What this task involves: Word for word, extract the first line of the records below and each line after it, up to and including the line with "COL=bpy.context.collection". Pictures are left out.

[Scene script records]
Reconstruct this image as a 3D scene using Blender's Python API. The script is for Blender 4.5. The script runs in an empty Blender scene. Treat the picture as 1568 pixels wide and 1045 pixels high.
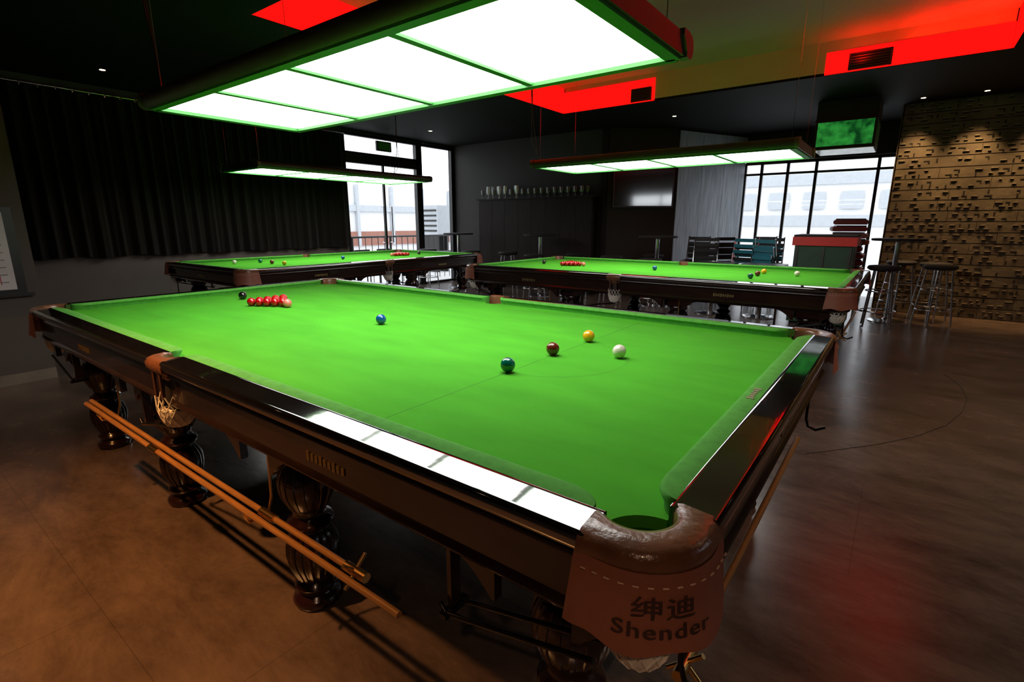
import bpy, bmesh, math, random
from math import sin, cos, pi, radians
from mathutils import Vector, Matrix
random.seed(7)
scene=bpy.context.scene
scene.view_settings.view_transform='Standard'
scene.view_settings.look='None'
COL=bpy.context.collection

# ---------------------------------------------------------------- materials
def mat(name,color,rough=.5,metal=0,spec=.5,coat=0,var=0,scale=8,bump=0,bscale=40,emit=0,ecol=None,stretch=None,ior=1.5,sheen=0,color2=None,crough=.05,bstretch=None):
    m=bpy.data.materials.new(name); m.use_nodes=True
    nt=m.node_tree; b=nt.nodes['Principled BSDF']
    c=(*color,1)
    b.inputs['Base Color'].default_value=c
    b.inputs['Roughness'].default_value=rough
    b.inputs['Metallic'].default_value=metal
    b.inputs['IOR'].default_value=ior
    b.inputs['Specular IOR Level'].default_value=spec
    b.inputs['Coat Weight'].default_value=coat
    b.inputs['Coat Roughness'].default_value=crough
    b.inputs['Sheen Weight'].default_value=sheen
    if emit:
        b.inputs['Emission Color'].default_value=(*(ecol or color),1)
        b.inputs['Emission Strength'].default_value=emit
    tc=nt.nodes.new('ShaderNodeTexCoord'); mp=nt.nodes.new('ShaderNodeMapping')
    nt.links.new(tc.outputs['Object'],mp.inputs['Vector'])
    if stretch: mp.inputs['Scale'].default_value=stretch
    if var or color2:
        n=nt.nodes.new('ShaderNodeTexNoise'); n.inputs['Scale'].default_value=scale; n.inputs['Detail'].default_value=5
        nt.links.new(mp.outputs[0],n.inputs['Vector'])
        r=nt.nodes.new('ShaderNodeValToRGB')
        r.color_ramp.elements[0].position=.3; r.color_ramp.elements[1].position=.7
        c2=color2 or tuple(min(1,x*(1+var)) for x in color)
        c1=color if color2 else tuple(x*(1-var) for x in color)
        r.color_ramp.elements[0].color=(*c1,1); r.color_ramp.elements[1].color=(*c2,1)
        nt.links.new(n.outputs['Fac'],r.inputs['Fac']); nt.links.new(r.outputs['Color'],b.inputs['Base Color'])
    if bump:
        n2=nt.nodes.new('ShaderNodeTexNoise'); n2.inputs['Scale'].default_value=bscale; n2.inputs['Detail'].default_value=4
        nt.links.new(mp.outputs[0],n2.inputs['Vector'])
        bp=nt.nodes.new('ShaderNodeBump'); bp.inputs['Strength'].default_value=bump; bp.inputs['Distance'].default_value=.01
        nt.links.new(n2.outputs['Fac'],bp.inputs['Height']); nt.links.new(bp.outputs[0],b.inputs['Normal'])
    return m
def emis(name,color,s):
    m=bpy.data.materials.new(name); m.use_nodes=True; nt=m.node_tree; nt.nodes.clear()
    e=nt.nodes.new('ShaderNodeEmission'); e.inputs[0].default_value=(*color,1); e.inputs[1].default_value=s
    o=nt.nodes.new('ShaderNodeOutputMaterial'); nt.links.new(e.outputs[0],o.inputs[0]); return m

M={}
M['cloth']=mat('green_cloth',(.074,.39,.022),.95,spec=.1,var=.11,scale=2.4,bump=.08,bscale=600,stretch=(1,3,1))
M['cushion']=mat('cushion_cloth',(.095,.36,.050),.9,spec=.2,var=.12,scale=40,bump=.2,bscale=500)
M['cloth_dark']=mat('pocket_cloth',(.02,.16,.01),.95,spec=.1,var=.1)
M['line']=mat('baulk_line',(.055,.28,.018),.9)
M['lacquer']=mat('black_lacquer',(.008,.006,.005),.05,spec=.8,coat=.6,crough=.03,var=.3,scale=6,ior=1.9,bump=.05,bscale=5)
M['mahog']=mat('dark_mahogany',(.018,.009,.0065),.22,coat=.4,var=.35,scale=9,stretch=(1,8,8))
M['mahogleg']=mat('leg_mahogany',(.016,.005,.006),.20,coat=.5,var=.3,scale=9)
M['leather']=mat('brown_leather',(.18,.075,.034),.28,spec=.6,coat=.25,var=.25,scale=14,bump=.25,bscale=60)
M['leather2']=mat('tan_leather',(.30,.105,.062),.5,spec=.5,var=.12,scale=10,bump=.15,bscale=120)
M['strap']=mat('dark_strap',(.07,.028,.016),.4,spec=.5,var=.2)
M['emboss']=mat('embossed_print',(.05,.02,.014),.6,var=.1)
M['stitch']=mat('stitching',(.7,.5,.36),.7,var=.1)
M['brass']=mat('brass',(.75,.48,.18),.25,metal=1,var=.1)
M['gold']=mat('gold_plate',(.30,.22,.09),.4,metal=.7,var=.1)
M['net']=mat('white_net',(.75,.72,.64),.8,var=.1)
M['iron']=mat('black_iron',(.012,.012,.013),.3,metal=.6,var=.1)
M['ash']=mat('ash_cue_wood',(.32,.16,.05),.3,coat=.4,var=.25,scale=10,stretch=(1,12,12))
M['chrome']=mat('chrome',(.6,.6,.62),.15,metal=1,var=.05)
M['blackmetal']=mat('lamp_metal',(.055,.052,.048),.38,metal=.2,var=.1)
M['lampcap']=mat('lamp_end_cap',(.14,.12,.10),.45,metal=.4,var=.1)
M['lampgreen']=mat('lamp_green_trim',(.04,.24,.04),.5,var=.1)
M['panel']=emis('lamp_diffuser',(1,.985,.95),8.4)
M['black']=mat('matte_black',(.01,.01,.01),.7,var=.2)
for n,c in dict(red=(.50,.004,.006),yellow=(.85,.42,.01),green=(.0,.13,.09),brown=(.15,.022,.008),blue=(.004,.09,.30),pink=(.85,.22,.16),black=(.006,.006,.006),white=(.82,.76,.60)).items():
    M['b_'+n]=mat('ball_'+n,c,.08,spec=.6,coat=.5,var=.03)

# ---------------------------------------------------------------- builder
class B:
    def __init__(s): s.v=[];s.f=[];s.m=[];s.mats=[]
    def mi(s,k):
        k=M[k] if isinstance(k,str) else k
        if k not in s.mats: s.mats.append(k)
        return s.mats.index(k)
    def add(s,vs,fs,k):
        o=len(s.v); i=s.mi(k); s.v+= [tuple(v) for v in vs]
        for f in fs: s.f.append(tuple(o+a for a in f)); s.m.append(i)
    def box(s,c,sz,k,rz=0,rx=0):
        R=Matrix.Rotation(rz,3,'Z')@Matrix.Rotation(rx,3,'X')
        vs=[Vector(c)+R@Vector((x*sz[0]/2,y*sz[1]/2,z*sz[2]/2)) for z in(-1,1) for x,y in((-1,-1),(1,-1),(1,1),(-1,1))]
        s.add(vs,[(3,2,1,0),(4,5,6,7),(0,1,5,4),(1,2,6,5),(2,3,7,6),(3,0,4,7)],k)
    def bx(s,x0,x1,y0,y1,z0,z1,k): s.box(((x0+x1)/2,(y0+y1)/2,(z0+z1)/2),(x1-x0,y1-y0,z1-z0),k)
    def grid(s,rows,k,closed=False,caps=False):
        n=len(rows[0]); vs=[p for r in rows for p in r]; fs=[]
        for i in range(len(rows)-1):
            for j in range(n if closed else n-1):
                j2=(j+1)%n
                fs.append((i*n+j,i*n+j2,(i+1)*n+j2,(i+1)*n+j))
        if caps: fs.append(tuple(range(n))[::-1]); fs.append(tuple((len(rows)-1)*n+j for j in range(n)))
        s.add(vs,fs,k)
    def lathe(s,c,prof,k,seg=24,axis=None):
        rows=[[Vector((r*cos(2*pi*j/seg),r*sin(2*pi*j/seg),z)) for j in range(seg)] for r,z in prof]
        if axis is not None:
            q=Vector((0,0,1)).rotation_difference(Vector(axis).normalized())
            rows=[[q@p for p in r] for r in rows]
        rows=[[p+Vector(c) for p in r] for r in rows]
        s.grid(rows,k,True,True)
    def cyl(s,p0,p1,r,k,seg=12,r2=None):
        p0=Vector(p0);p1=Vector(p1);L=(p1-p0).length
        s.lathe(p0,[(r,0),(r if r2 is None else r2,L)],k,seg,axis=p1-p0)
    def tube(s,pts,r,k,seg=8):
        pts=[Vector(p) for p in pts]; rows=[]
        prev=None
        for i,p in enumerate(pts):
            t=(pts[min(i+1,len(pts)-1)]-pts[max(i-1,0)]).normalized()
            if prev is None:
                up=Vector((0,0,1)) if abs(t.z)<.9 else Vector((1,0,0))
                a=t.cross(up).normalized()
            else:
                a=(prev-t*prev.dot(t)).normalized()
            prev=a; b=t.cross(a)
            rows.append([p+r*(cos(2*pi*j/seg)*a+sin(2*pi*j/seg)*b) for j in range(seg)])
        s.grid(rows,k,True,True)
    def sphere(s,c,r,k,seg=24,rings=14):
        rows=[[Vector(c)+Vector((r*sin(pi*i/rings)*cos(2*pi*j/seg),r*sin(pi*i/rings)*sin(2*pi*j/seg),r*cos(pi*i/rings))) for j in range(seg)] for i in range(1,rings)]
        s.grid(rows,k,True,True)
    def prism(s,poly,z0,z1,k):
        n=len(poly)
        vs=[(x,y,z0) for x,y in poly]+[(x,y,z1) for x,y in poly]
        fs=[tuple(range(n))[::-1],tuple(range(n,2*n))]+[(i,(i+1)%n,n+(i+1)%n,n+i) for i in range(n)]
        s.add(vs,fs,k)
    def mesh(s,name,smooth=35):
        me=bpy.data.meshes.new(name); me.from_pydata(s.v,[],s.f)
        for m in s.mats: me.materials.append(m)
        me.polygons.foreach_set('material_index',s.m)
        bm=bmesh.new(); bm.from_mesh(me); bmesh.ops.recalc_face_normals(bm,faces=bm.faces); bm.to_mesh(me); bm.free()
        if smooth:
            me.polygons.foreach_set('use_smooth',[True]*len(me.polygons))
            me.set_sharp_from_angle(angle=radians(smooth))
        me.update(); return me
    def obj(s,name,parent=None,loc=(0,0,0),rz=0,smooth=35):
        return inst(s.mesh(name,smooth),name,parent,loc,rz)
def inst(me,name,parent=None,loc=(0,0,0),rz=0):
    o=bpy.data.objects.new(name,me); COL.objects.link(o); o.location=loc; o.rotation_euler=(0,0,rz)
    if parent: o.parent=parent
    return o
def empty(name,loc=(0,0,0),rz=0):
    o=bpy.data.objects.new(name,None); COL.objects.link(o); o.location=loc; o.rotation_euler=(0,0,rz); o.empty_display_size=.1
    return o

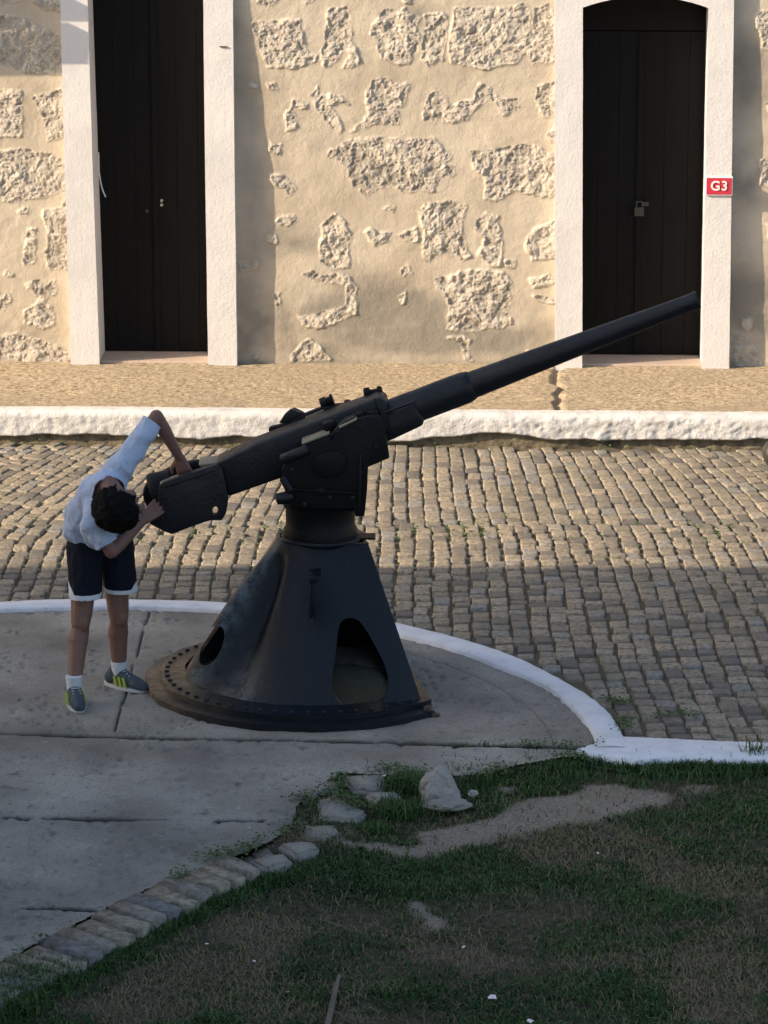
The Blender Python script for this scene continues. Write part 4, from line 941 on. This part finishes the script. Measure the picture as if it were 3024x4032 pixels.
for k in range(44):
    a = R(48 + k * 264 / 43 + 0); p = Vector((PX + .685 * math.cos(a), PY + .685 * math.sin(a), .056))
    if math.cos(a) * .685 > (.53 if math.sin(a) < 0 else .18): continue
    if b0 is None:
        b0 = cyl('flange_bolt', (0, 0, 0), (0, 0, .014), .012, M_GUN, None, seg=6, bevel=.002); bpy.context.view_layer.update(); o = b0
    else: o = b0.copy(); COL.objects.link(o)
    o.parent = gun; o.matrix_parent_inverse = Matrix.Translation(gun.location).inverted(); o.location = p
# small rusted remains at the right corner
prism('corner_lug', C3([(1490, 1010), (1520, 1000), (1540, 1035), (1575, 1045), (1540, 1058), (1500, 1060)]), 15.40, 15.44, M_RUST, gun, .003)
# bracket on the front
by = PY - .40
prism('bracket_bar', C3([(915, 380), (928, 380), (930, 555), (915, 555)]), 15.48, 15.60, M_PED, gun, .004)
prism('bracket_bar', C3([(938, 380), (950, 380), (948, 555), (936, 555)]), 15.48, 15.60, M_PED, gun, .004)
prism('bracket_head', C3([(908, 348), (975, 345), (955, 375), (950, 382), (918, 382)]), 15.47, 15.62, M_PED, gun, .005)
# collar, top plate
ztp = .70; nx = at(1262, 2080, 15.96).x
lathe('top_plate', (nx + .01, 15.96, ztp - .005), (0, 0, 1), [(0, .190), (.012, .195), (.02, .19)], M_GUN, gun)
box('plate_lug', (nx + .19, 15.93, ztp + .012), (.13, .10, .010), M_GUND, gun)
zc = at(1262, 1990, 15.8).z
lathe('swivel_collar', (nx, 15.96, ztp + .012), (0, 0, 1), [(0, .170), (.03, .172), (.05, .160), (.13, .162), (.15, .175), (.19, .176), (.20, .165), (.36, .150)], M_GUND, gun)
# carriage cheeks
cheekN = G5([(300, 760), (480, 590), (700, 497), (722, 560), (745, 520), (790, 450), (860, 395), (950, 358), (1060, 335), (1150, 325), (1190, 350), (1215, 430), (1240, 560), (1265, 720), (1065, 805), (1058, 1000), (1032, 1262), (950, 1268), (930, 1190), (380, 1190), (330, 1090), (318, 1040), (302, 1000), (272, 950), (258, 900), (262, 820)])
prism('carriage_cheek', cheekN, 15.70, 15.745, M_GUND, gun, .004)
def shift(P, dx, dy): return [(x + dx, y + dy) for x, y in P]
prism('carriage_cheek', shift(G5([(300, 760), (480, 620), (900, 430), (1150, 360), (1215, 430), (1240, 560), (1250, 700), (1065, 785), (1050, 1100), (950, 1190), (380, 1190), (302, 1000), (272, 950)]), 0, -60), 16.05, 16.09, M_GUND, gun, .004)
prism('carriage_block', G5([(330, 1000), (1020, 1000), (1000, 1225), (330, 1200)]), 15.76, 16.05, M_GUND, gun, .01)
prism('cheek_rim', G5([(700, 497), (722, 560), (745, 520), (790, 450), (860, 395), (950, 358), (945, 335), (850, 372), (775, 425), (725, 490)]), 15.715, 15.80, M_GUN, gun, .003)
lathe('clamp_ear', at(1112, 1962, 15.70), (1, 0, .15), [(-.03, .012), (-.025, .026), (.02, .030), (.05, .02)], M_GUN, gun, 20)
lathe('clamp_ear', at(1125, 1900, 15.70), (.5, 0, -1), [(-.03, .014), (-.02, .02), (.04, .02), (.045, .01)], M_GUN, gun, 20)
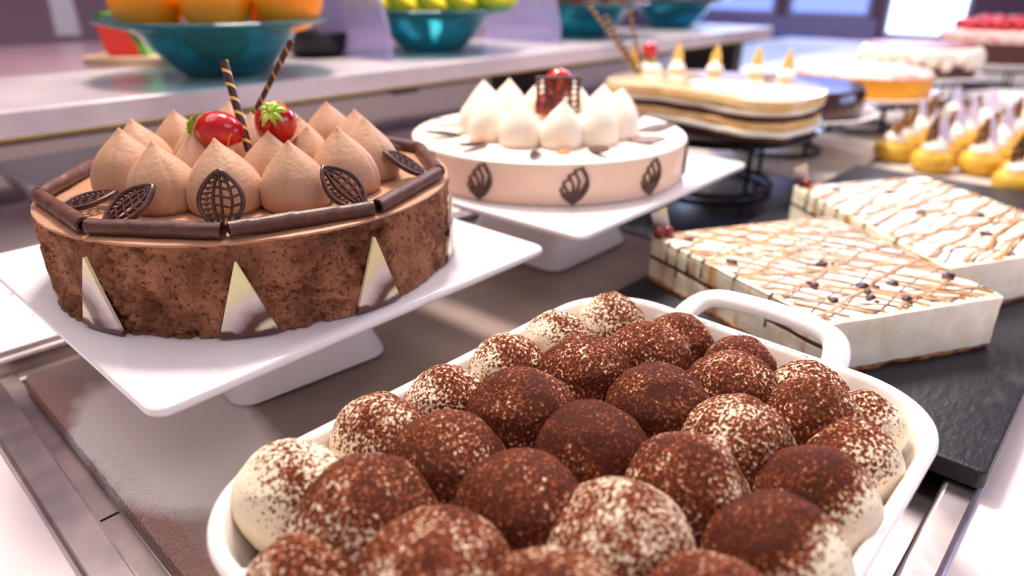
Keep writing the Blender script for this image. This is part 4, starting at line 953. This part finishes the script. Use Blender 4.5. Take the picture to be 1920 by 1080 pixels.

Solution for this exercise:
Reconstruct this image as a 3D scene using Blender's Python API. The script is for Blender 4.5. The script runs in an empty Blender scene. Treat the picture as 1568 pixels wide and 1045 pixels high.
import bpy, bmesh, math, random
from math import sin, cos, pi, radians
from mathutils import Vector, Matrix
random.seed(7)
scene=bpy.context.scene
scene.view_settings.view_transform='Standard'
scene.view_settings.look='None'
COL=bpy.context.collection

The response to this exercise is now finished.